ゆでたジャガイモを熱いうちにピュレ状につぶし、バター、ニンニク、生クリーム、刻んだトムチーズ、塩、胡椒を加えて、なめらかになって糸を引くまでよくかき混ぜる。温かいうちに食べる。ジャガイモの代わりにパンを使ったものは、パトランクPatranqueと呼ばれている。ライ麦パンを牛乳に浸してどろどろにし、バターを溶かした鍋でチーズを加えながら温めて作る。

Ambassade d'Aubergne, Paris
Ambassade d'Aubergne, Paris

○プンティPounti

豚の背脂、玉葱、ベット、パセリ、セルフィーユなどをみじん切りにしたものに、卵、小麦粉、牛乳を混ぜて、塩、胡椒で調味し、バターかラードを溶かした鍋に流し込んでオーヴンで焼いたもの。

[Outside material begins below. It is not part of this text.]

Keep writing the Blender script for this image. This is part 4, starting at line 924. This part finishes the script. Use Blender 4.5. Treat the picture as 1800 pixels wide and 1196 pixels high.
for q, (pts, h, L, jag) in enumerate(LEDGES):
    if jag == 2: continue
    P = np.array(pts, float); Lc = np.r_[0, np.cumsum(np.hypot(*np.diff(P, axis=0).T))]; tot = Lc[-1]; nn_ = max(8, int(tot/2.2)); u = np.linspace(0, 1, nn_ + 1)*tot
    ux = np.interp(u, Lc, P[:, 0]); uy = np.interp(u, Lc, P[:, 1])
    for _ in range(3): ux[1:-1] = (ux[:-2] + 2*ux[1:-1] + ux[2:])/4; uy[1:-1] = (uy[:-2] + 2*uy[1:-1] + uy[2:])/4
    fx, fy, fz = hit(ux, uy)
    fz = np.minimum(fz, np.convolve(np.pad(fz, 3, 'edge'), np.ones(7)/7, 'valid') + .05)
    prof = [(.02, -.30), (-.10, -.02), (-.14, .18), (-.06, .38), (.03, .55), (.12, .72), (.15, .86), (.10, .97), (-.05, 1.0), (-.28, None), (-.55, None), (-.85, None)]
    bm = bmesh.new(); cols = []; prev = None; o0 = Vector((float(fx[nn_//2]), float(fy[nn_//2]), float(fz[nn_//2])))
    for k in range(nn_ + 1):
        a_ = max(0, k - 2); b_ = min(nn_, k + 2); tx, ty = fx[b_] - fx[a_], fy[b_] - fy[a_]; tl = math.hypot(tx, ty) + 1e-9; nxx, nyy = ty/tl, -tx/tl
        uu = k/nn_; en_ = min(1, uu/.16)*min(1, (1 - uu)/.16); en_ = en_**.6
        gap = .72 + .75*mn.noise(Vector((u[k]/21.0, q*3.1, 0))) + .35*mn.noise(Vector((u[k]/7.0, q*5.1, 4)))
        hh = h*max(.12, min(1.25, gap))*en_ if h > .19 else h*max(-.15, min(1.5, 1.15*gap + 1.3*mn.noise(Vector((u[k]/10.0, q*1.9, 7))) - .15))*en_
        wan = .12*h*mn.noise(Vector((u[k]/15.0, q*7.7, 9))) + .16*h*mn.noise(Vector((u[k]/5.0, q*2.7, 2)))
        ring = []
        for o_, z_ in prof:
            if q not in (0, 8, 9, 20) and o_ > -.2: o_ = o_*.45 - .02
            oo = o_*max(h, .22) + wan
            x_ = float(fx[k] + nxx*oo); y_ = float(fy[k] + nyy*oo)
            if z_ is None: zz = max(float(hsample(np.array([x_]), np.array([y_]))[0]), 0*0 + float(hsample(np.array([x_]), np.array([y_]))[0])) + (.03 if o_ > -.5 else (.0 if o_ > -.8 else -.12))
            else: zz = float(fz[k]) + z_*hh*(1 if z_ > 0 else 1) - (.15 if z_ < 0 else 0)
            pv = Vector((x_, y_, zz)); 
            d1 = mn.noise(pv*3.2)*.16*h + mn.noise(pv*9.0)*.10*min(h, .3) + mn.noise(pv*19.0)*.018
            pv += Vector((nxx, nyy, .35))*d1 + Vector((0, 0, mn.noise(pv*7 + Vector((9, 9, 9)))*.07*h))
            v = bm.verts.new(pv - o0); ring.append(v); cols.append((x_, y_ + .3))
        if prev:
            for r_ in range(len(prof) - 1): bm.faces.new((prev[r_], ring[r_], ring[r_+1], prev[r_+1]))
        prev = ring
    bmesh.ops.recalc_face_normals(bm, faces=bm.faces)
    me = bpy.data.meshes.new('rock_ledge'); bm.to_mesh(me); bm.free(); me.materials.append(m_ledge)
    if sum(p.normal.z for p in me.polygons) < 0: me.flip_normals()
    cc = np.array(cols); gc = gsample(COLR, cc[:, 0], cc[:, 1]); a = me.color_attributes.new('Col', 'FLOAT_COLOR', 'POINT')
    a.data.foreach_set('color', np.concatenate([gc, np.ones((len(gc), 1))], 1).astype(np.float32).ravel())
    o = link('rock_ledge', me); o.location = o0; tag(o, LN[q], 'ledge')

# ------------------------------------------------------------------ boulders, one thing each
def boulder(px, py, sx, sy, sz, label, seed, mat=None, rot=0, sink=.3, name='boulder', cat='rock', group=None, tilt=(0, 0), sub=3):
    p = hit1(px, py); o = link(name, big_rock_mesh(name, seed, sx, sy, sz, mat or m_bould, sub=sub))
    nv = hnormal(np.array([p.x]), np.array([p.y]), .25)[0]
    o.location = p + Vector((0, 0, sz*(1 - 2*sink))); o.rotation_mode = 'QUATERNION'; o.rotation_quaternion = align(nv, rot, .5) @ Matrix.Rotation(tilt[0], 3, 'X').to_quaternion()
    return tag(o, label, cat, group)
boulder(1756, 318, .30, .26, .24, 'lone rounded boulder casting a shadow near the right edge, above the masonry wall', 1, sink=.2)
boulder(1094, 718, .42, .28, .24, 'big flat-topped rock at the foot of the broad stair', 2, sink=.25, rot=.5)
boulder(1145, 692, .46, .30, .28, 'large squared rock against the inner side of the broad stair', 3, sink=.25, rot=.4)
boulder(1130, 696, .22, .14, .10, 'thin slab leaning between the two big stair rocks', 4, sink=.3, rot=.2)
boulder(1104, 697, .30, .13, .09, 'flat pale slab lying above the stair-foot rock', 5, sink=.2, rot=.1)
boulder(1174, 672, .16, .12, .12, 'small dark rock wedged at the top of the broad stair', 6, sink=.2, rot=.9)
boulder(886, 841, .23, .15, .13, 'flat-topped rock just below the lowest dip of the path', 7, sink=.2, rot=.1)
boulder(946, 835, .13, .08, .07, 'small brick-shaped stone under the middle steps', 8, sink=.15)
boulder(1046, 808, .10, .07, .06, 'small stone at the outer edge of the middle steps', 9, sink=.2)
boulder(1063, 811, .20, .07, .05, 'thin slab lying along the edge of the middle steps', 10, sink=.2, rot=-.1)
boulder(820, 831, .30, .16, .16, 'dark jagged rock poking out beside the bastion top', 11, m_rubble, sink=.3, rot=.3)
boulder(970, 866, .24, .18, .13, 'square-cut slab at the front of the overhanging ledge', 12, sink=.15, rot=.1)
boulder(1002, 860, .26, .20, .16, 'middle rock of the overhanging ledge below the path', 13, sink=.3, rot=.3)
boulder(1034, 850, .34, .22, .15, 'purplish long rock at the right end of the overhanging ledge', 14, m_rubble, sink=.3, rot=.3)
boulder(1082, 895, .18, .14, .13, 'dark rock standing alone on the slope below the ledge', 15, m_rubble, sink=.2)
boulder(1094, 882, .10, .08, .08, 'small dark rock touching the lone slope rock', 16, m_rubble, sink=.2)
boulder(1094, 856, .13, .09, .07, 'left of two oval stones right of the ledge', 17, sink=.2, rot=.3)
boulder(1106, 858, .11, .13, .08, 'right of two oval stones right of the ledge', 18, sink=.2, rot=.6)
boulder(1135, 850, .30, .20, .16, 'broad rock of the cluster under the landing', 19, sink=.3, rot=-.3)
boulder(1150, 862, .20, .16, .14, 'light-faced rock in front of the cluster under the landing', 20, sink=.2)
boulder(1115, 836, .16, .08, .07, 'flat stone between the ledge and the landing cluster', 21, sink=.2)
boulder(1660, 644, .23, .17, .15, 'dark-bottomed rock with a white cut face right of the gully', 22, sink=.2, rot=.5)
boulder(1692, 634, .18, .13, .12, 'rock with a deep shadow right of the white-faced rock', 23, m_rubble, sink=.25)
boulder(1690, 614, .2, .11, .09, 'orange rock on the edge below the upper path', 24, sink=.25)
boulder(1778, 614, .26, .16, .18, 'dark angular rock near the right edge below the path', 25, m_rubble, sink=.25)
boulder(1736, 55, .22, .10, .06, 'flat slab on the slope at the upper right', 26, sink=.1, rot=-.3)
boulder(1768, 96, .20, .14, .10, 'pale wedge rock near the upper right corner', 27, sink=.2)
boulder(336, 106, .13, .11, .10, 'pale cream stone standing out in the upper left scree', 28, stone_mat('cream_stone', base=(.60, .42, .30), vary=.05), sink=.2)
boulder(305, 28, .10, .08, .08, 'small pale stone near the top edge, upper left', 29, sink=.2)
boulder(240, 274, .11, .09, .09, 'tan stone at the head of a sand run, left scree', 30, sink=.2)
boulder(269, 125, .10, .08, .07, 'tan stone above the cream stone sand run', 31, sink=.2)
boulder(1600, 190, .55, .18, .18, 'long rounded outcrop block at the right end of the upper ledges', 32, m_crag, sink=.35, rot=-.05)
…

このプンティを腸詰めにしたものがプンタリ Pountariで、スープの中でゆでて食べる。

○クリケットCriquette

すりおろしたジャガイモと卵を混ぜて作るクレープ。

○トリュファードTruffado

ゆでて薄切りにしたジャガイモと、刻んだベーコン、ニンニクを炒め、さいの目に切ったカンタルのトムチーズ(白くてやわらかい、あまり熟成させていないチーズ)を加えて混ぜたもの。

○パティヤPatia

ジャガイモのグラタン。

○トゥーリファTourifas

ベーコンと生ハムを煮てペースト状にし、パンに塗って揚げたもの。

ブールボネ地方の料理


○ガチョウの赤ワイン煮Oyonnade

ガチョウの飼育が盛んなブールボネ地方の料理。ガチョウを一口大に切ってベーコンとともにラードで炒め、ブーケ・ガルニ、小玉葱、ニンニクを加えて小麦粉をふり入れる。赤ワインを注いで沸騰してきたら、火を弱めて煮込む。仕上げにガチョウの血とつぶした肝でとろみをつける。

○ヴィシソワーズVichyssoise

ジャガイモとポロネギのピュレに生クリームを加えた冷製ポタージュ。野菜が豊富なブールボネ地方のヴィシーで1920年代に考案された。